Copper and Mining Stocks Slump After Sluggish Manufacturing Data

  • Anglo American slides 13% as factory data adds to demand woes
  • LME copper stockpiles surge 3.5 percent, most since August

Copper and mining stocks slumped on concern that demand for metals is weakening following sluggish manufacturing data around the world.

Most base metals retreated on the London Metal Exchange as the bourse reopened following a U.K. holiday on Monday. Anglo American Plc and Freeport-McMoRan Inc. led declines among producers.

A private factory gauge in top consumer China showed contraction for a 14th month, while data this week showed U.S. manufacturing growth cooled and similar U.K. index unexpectedly shrank for the first time in three years in April. In Australia, one of the biggest metals producers, an interest-rate cut weakened its dollar, boosting the appeal of its exports.

“There’s a lot of nervousness in the market,” Peter Thomas, a senior vice president at Zaner Group LLC, a metals broker in Chicago, said in a telephone interview. If Chinese manufacturing “continues to contract, local demand is going to go down.”

Copper Price

Copper for delivery in three months slipped 2.6 percent to settle at $4,920 a metric ton at 5:51 p.m. on the LME, the biggest loss since April 7. Prices retreated after closing on April 29 at $5,050, the highest since March 22.

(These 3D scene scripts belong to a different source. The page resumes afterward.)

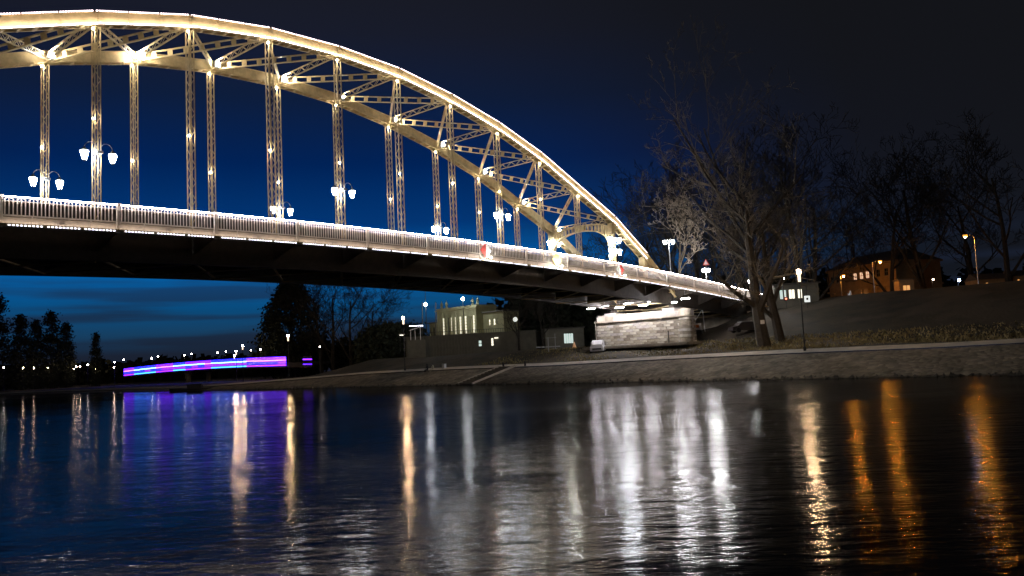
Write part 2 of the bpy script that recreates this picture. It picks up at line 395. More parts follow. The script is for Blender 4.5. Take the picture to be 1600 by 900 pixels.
for k in range(int((S1-S0)*2)):
    s = S0+k*.5; z = railz(s)
    if abs(s-round(s)) < .01:
        m_ = MB(); m_.box(bx(s)-.1, bx(s)+.1, .3, W-.3, z-2.75, z-1.46); m_.box(bx(s)-.2, bx(s)+.2, .3, W-.3, z-2.81, z-2.75)
        for y0, y1 in ((-.05, -OV+.12), (W+.05, W+OV-.12)):
            m_.poly([(bx(s)-.06, y0, z-1.33), (bx(s)+.06, y0, z-1.33), (bx(s)+.06, y1, z-1.33), (bx(s)-.06, y1, z-1.33),
                     (bx(s)-.06, y0, z-2.6), (bx(s)+.06, y0, z-2.6), (bx(s)+.06, y1, z-1.7), (bx(s)-.06, y1, z-1.7)],
                    [(0, 1, 2, 3), (7, 6, 5, 4), (0, 4, 5, 1), (1, 5, 6, 2), (2, 6, 7, 3), (3, 7, 4, 0)])
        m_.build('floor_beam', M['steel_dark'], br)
# wind bracing under the deck
for k in range(S0, 14):
    z = railz(k+.5)-3.0; m_ = MB()
    m_.beam((bx(k), .2, z), (bx(k+1), W-.2, z), .16, .1); m_.beam((bx(k), W-.2, z-.12), (bx(k+1), .2, z-.12), .16, .1); m_.build('wind_brace', M['steel'], br)

# railing: posts, balusters, hoops, light strips
balm = MB().box(-.028, .028, -.02, .02, -.95, 0).mesh('baluster', M['rail'])
def pat():                                            # groups of three bars under one hoop
    xs = []; x = .22
    while x < U-.2:
        xs.append(x); x += .215
    return xs
XS = pat(); NB_ = 0
postm = MB().box(-.10, .10, -.10, .06, -1.80, .04).box(-.13, .13, -.13, .09, .04, .09).mesh('railing_post', M['rail'])
for s in range(S0, 15):
    for yy in (-OV, W+OV):
        if s > S1: continue
        inst('railing_post', postm, br, (bx(s), yy, railz(s)))
def hoop(mb, xa, xb, zf, y):
    zt = zf((xa+xb)/2)
    pts = [(xa, y, zf(xa)-.27), (xa+.02, y, zf(xa)-.12), (xa*.75+xb*.25, y, zt-.07), ((xa+xb)/2, y, zt-.055), (xa*.25+xb*.75, y, zt-.07), (xb-.02, y, zf(xb)-.12), (xb, y, zf(xb)-.27)]
    for a, c in zip(pts, pts[1:]): mb.beam(a, c, .03, .035, Y1)
for s in range(S0, 14):
    rp = MB(); hoops = MB()
    for j in range(0, len(XS)-2, 3):
        hoop(hoops, bx(s)+XS[j], bx(s)+XS[j+2], lambda x: railz(x/U), -OV)
    mr = MB(); mr.beam((bx(s)+.11, -OV, railz(s+.02)-.25), (bx(s+1)-.11, -OV, railz(s+.98)-.25), .04, .03)
    ro = mr.build('railing_panel', M['rail'], br); hoops.build('railing_hoops', M['rail'], ro, kind='stuff')
    if -1 <= s <= 8:
        for x in XS[:30]:
            inst('baluster', balm, ro, (bx(s)+x, -OV, railz(s+x/U)-.12)); NB_ += 1
    else:
        g = MB()
        for x in XS: g.box(bx(s)+x-.028, bx(s)+x+.028, -OV-.02, -OV+.02, railz(s+x/U)-1.07, railz(s+x/U)-.12)
        g.build('baluster_row', M['rail'], ro, kind='stuff')
    g = MB()
    for x in XS: g.box(bx(s)+x-.028, bx(s)+x+.028, W+OV-.02, W+OV+.02, railz(s+x/U)-1.07, railz(s+x/U)-.12)
    g.build('baluster_row', M['rail'], br, kind='stuff')
    # strips: one continuous under the handrail's outer edge, dots along the fascia ledge
    g = MB(); q0 = s+.02; q1 = s+.98
    for k in range(4):
        a = q0+(q1-q0)*k/4; c = q0+(q1-q0)*(k+1)/4
        g.beam((bx(a), -OV-.17, railz(a)-.02), (bx(c), -OV-.17, railz(c)-.02), .03, .03)
    hl_ = g.build('handrail_light', E_['led_rail'], br); g = MB()
    for k in range(5): a = q0+(q1-q0)*k/4; g.box(bx(a)-.012, bx(a)+.012, -OV-.15, -OV-.03, railz(a)-.05, railz(a)-.03)
    g.build('clips', M['rail'], hl_, kind='stuff')
    g = MB()
    for k in range(4):
        a = q0+(q1-q0)*k/4; c = q0+(q1-q0)*(k+1)/4
        g.beam((bx(a), -OV-.24, railz(a)-1.68), (bx(c), -OV-.24, railz(c)-1.68), .05, .03)
    g.build('added_wash_light', E_['added_wash'], br)  # added strip, hidden behind the ledge lip, brightens fascia and bars
    g = MB()
    for seg in range(3):
        for k in range(9):
            a = s+.04+(seg+.04+k*.102)/3*.95; g.box(bx(a)-.05, bx(a)+.05, -OV-.325, -OV-.305, railz(a)-1.75, railz(a)-1.68)
    g.build('light_dots', E_['led_dot'], br, kind='stuff')
    g = MB()
    for fx_ in (.25, .75): a = s+fx_; g.box(bx(a)-.03, bx(a)+.03, -OV-.06, -OV-.01, railz(a)-1.69, railz(a)-1.1)
    a = s+.5; g.box(bx(a)-.18, bx(a)+.18, -OV-.2, -OV-.01, railz(a)-1.69, railz(a)-1.5)
    g.build('fascia_bracket', M['rail'], br)

# arch chords
def chord(yc, near):
    for s in range(-4, 11):
        a = V((bx(s), yc, chz(s))); c = V((bx(s+1), yc, chz(s+1)))
        if s == -4: a.z = chz(10)
        d = (c-a).normalized(); n = V((-d.z, 0, d.x)); g = MB(); ln = (c-a).length
        hh_ = .84; hw = .37
        for sg in (-1, 1): g.beam(a+n*hh_/2+Y1*sg*hw, c+n*hh_/2+Y1*sg*hw, .03, hh_, n)
        g.beam(a+n*(hh_+.02), c+n*(hh_+.02), .92, .04, n)
        for sg in (-1, 1): g.beam(a+n*.02+Y1*sg*(hw-.02), c+n*.02+Y1*sg*(hw-.02), .14, .03, n)
        for k in range(1, 7):
            q = a+d*(ln*k/7); g.obox(q-n*.012, (d+Y1*.35).normalized()*.12, Y1*hw*.98, n*.008)
        for k in range(1, 3):                         # splice plates on the outer webs
            q = a+d*(ln*k/3)
            for sg in (-1, 1): g.obox(q+n*hh_/2+Y1*sg*(hw+.025), d*.10, Y1*.012, n*(hh_/2-.05))
        seg = g.build('arch_chord', M['steel'], br)
        if near:
            led = MB(); dots = MB()
            for k in range(3):
                l0 = ln*(k+.015)/3; l1 = ln*(k+.985)/3
                led.beam(a+d*l0+n*.03-Y1*(hw+.23), a+d*l1+n*.03-Y1*(hw+.23), .07, .04, n)
                m = int((l1-l0)/.17)
                for j in range(m):
                    q = a+d*(l0+(l1-l0)*(j+.5)/m)+n*(hh_+.09)-Y1*(hw+.04); dots.obox(q, d*.05, Y1*.035, n*.04)
            if s >= -3 and s < 10:
                led.build('edge_light', E_['led'], seg)
                dots.build('top_light_dots', E_['led_top'], seg, kind='stuff')
            lg = MB(); lg.beam(a-Y1*(hw+.16)-n*.012, c-Y1*(hw+.16)-n*.012, .26, .02, n); lg.build('light_ledge', M['steel'], seg)
        # gusset at node
        g = MB(); z = chz(s+1)
        for sg in (-1, 1): g.obox(c+V((0, 0, .42))+Y1*sg*(hw+.045), X1*.22, Y1*.012, Z1*.47)
        g.build('gusset_plate', M['steel'], br)
chord(0, True); chord(W, False)

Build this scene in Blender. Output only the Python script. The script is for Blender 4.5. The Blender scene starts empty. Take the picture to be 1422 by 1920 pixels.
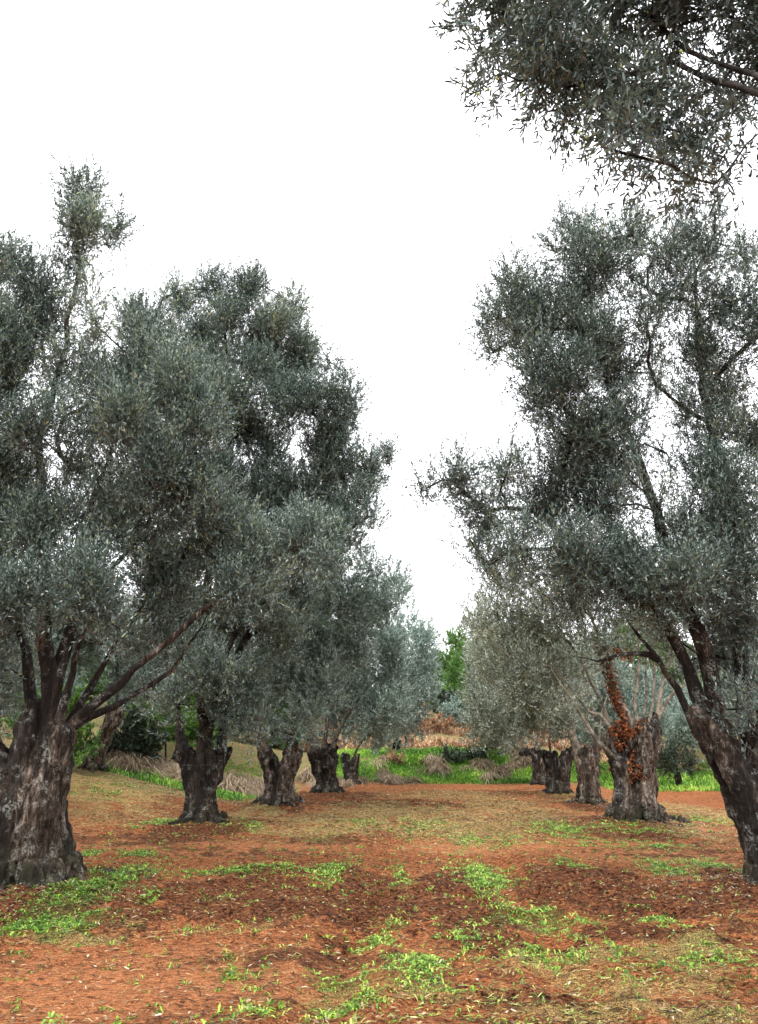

Stockpiles of the metal in warehouses tracked by the LME climbed 3.5 percent, the most since August, on deliveries into Asia, bourse data show. Inventories are at the highest in six weeks.

“Disappointing manufacturing data might be one of the reasons, but the unexpected rate decrease in Australia may also be a factor,” Eugen Weinberg, the head of commodities research at Commerzbank AG in Frankfurt, said by phone.

A gauge of 18 large global base metal producers tracked by Bloomberg Intelligence slumped 5.7 percent, set for the biggest loss since March 8. Anglo American plunged 13 percent in London, while Freeport lost 8.6 percent in New York.

In other metals:

  • Aluminum, lead and zinc all declined more than 2 percent on the LME.
  • Tin rose while nickel gained as much as 2.7 percent, touching the highest since November.
  • On the Comex in New York, copper futures slipped 2.1 percent.